Ahora vayamos al segundo criterio de imposible interpelación: nuestra irrefutable posición respecto a la necesidad de elaborar leyes que no alberguen lagunas ni riesgos de dobles asignaciones conceptuales o arbitrarias interpretaciones a razón de algunos párrafos oscuros o artículos contradictorios entre sí, en lo que respecta a los cargos de confianza y la eliminación de la práctica del nepotismo, en su amplia acepción de privilegiar, por encima del mérito, a familiares, amigos o lealtades políticas, en el ejercicio de la administración pública. El concurso para la selección de personal debe ser la regla inexcusable y no la excepción. En cuanto a los cargos de confianza, estos solamente están tipificados y circunscriptos al Poder Ejecutivo a través de la Ley 1626 de la Función Pública, no así para los poderes Legislativo y Judicial. Para los asesores del Congreso de la Nación se deben establecer parámetros bien definidos, con una categoría especial, diferente a los escalafones pertinentes dentro del servicio civil, también en estudio. Y es aquí donde se tiene que recurrir a la visión ampliada de juristas y catedráticos de renombre.
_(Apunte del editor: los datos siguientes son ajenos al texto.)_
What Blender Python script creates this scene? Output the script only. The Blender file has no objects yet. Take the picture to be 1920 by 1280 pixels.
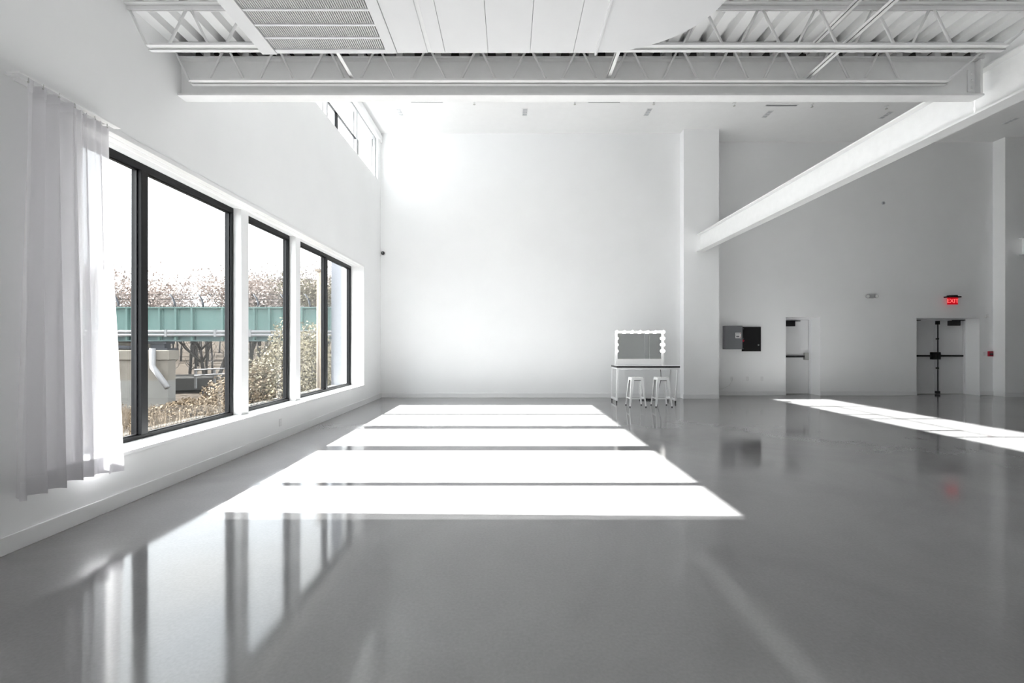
import bpy, bmesh, math, random
from mathutils import Vector, Matrix, noise as mnoise

S = bpy.context.scene
C = S.collection
PI = math.pi
R = math.radians
rng = random.Random(7)

# ------------------------------------------------------------------ camera
cam_d = bpy.data.cameras.new('camera'); cam = bpy.data.objects.new('camera', cam_d); C.objects.link(cam)
cam_d.sensor_width = 36.0; cam_d.lens = 16.0
cam_d.shift_x = 5 / 1920; cam_d.shift_y = 5 / 1920
cam_d.clip_start = 0.02; cam_d.clip_end = 500
cam.location = (0, 0, 1.5); cam.rotation_euler = (R(90), 0, 0)
S.camera = cam

# ------------------------------------------------------------------ sky, sun, exposure
SKY = 3.0
SUN = 46.0
w = bpy.data.worlds.new('sky'); S.world = w; w.use_nodes = True
nt = w.node_tree; nt.nodes.clear()
wo = nt.nodes.new('ShaderNodeOutputWorld'); bg = nt.nodes.new('ShaderNodeBackground')
tc = nt.nodes.new('ShaderNodeTexCoord'); no = nt.nodes.new('ShaderNodeTexNoise'); cr = nt.nodes.new('ShaderNodeValToRGB')
mp = nt.nodes.new('ShaderNodeMapping'); mp.inputs['Scale'].default_value = (1, 1, 3)
no.inputs['Scale'].default_value = 2.2; no.inputs['Detail'].default_value = 5
cr.color_ramp.elements[0].position = 0.35; cr.color_ramp.elements[0].color = (0.86, 0.92, 1.0, 1)
cr.color_ramp.elements[1].position = 0.62; cr.color_ramp.elements[1].color = (1, 1, 1, 1)
nt.links.new(tc.outputs['Generated'], mp.inputs['Vector']); nt.links.new(mp.outputs['Vector'], no.inputs['Vector'])
nt.links.new(no.outputs['Fac'], cr.inputs['Fac']); nt.links.new(cr.outputs['Color'], bg.inputs['Color'])
bg.inputs['Strength'].default_value = SKY
nt.links.new(bg.outputs['Background'], wo.inputs['Surface'])

sun_d = bpy.data.lights.new('sun', 'SUN'); sun = bpy.data.objects.new('sun', sun_d); C.objects.link(sun)
sun_d.energy = SUN; sun_d.angle = R(0.5); sun_d.color = (1.0, 0.985, 0.965)
sun.rotation_euler = Vector((1, 0, -0.556)).to_track_quat('-Z', 'Y').to_euler()
sun.location = (-30, 8, 20)

S.view_settings.view_transform = 'Standard'; S.view_settings.look = 'None'
S.view_settings.gamma = 1.0; S.view_settings.use_curve_mapping = False
S.view_settings.exposure = 0.78
S.cycles.use_denoising = True
S.cycles.max_bounces = 8; S.cycles.diffuse_bounces = 6; S.cycles.glossy_bounces = 3
S.cycles.use_adaptive_sampling = True; S.cycles.adaptive_threshold = .08; S.cycles.adaptive_min_samples = 20
S.cycles.transparent_max_bounces = 24; S.cycles.transmission_bounces = 8
S.cycles.sample_clamp_indirect = 12.0
S.cycles.caustics_reflective = True; S.cycles.caustics_refractive = False

# ------------------------------------------------------------------ materials
def mat(name, col, rough=0.5, metal=0.0, spec=0.5, var=0.0, vscale=6.0, bump=0.0, bscale=60.0, rvar=0.0, emit=None, estr=0.0, stretch=None, coat=0.0):
    m = bpy.data.materials.new(name); m.use_nodes = True
    n = m.node_tree.nodes; l = m.node_tree.links; b = n['Principled BSDF']
    b.inputs['Base Color'].default_value = (*col, 1); b.inputs['Roughness'].default_value = rough
    b.inputs['Metallic'].default_value = metal; b.inputs['Specular IOR Level'].default_value = spec
    b.inputs['Coat Weight'].default_value = coat
    t = n.new('ShaderNodeTexCoord'); src = t.outputs['Object']
    if stretch:
        mpn = n.new('ShaderNodeMapping'); mpn.inputs['Scale'].default_value = stretch
        l.new(src, mpn.inputs['Vector']); src = mpn.outputs['Vector']
    if var:
        x = n.new('ShaderNodeTexNoise'); x.inputs['Scale'].default_value = vscale; x.inputs['Detail'].default_value = 6
        r = n.new('ShaderNodeValToRGB')
        r.color_ramp.elements[0].position = .3; r.color_ramp.elements[1].position = .7
        r.color_ramp.elements[0].color = (*[max(0, c * (1 - var)) for c in col], 1)
        r.color_ramp.elements[1].color = (*[min(1, c * (1 + var)) for c in col], 1)
        l.new(src, x.inputs['Vector']); l.new(x.outputs['Fac'], r.inputs['Fac']); l.new(r.outputs['Color'], b.inputs['Base Color'])
        if rvar:
            mr = n.new('ShaderNodeMapRange'); mr.inputs['To Min'].default_value = max(0, rough - rvar); mr.inputs['To Max'].default_value = rough + rvar
            l.new(x.outputs['Fac'], mr.inputs['Value']); l.new(mr.outputs['Result'], b.inputs['Roughness'])
    if bump:
        x2 = n.new('ShaderNodeTexNoise'); x2.inputs['Scale'].default_value = bscale; x2.inputs['Detail'].default_value = 4
        bp = n.new('ShaderNodeBump'); bp.inputs['Strength'].default_value = bump; bp.inputs['Distance'].default_value = .01
        l.new(src, x2.inputs['Vector']); l.new(x2.outputs['Fac'], bp.inputs['Height']); l.new(bp.outputs['Normal'], b.inputs['Normal'])
    if emit:
        b.inputs['Emission Color'].default_value = (*emit, 1); b.inputs['Emission Strength'].default_value = estr
    return m

def glass_mat(name, tint, ior=1.45):
    m = bpy.data.materials.new(name); m.use_nodes = True
    n = m.node_tree.nodes; l = m.node_tree.links; n.clear()
    o = n.new('ShaderNodeOutputMaterial'); mx = n.new('ShaderNodeMixShader'); tr = n.new('ShaderNodeBsdfTransparent')
    gl = n.new('ShaderNodeBsdfGlossy'); lwt = n.new('ShaderNodeLayerWeight'); lwt.inputs['Blend'].default_value = .5
    pw = n.new('ShaderNodeMath'); pw.operation = 'POWER'; pw.inputs[1].default_value = 5.0
    fr = n.new('ShaderNodeMath'); fr.operation = 'MULTIPLY_ADD'; fr.inputs[1].default_value = .9; fr.inputs[2].default_value = .035   # Schlick
    l.new(lwt.outputs['Facing'], pw.inputs[0]); l.new(pw.outputs[0], fr.inputs[0])
    tr.inputs['Color'].default_value = (*tint, 1); gl.inputs['Roughness'].default_value = 0.0
    l.new(fr.outputs[0], mx.inputs['Fac']); l.new(tr.outputs[0], mx.inputs[1]); l.new(gl.outputs[0], mx.inputs[2]); l.new(mx.outputs[0], o.inputs['Surface'])
    return m

def cloth_mat(name, col, transp=.12):
    m = bpy.data.materials.new(name); m.use_nodes = True
    n = m.node_tree.nodes; l = m.node_tree.links; n.clear()
    o = n.new('ShaderNodeOutputMaterial'); a = n.new('ShaderNodeMixShader'); b = n.new('ShaderNodeMixShader')
    d = n.new('ShaderNodeBsdfDiffuse'); t = n.new('ShaderNodeBsdfTranslucent'); tr = n.new('ShaderNodeBsdfTransparent')
    wv = n.new('ShaderNodeTexNoise'); wv.inputs['Scale'].default_value = 300
    mr = n.new('ShaderNodeMapRange'); mr.inputs['To Min'].default_value = transp * .6; mr.inputs['To Max'].default_value = transp * 1.4
    d.inputs['Color'].default_value = (*col, 1); t.inputs['Color'].default_value = (*[c * .9 for c in col], 1)
    a.inputs['Fac'].default_value = .24
    l.new(wv.outputs['Fac'], mr.inputs['Value']); l.new(mr.outputs['Result'], b.inputs['Fac'])
    l.new(d.outputs[0], a.inputs[1]); l.new(t.outputs[0], a.inputs[2]); l.new(a.outputs[0], b.inputs[1]); l.new(tr.outputs[0], b.inputs[2]); l.new(b.outputs[0], o.inputs['Surface'])
    return m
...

Siempre dentro de lo que establece la Constitución Nacional, las propuestas que son originadas en la iniciativa popular tienen un solo trato preferencial: su estudio no podrá ser delegado a comisiones (artículo 215 de nuestra Ley Fundamental). Es decir, tendrán el mismo procedimiento que “el Presupuesto General de la Nación, los códigos, los tratados internacionales, los proyectos de ley de carácter tributario y castrense, los que tuviesen relación con la organización de los poderes del Estado”. Pero de manera alguna implica su sanción obligatoria, cuasiautomática. Deberán seguir todos los trámites que se imprimen en estos casos: exposición de motivos, estudios, debates, modificaciones de artículos o aprobación in totum, sin dejar de considerarse la alternativa del rechazo total. La Constitución Nacional, en su artículo 204, es bien explícita: “Aprobado un proyecto de ley por la Cámara de origen, pasará inmediatamente para su consideración a la otra Cámara. Si esta, a su vez, lo aprobase, el proyecto quedará sancionado y, si el Poder Ejecutivo le prestara su aprobación, lo promulgará como ley y dispondrá su publicación dentro de los cinco días”. Después viene el artículo 206 en cuanto al procedimiento para “el rechazo total” y el 207 para “la modificación parcial”.
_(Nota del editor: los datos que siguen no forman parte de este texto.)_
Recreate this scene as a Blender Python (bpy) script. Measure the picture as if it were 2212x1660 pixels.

Es necesaria la realización de estas puntualizaciones porque, quienes promueven desde la iniciativa popular una nueva “ley antinepotismo”, tendrán que lidiar con otro proyecto en curso redactado por varios legisladores. Y, sobre todo, porque están planteando el falso dilema de que tal propuesta, y no otra, es la que tiene que ser estudiada y aprobada por su naturaleza de “origen ciudadano”. Desde los voceros de algunas organizaciones no gubernamentales y las corporaciones mediáticas en permanente crítica y ataque al actual gobierno quieren embretar y doblegar a diputados y senadores, cuando saben perfectamente que los miembros de la representación popular no “están sujetos a mandatos imperativos” (artículo 201).
Apoyamos fervientemente –y así lo demostramos en sucesivos editoriales que marcan nuestra línea– todos los aportes que contribuyan al desarrollo del país, al bienestar del pueblo y a moralizar nuevamente el Estado, destrozado por la anterior administración, que tuvo como cómplices a los medios que recuperaron repentinamente –porque así les conviene– la memoria de cuál es su misión. Pero existen mecanismos institucionales que deben ser puntillosamente respetados, principalmente por quienes constantemente invocan a la ciudadanía y la República como referentes de su gestión. El debate inteligente es el único camino viable y no el bullanguero ruido de la política del espectáculo.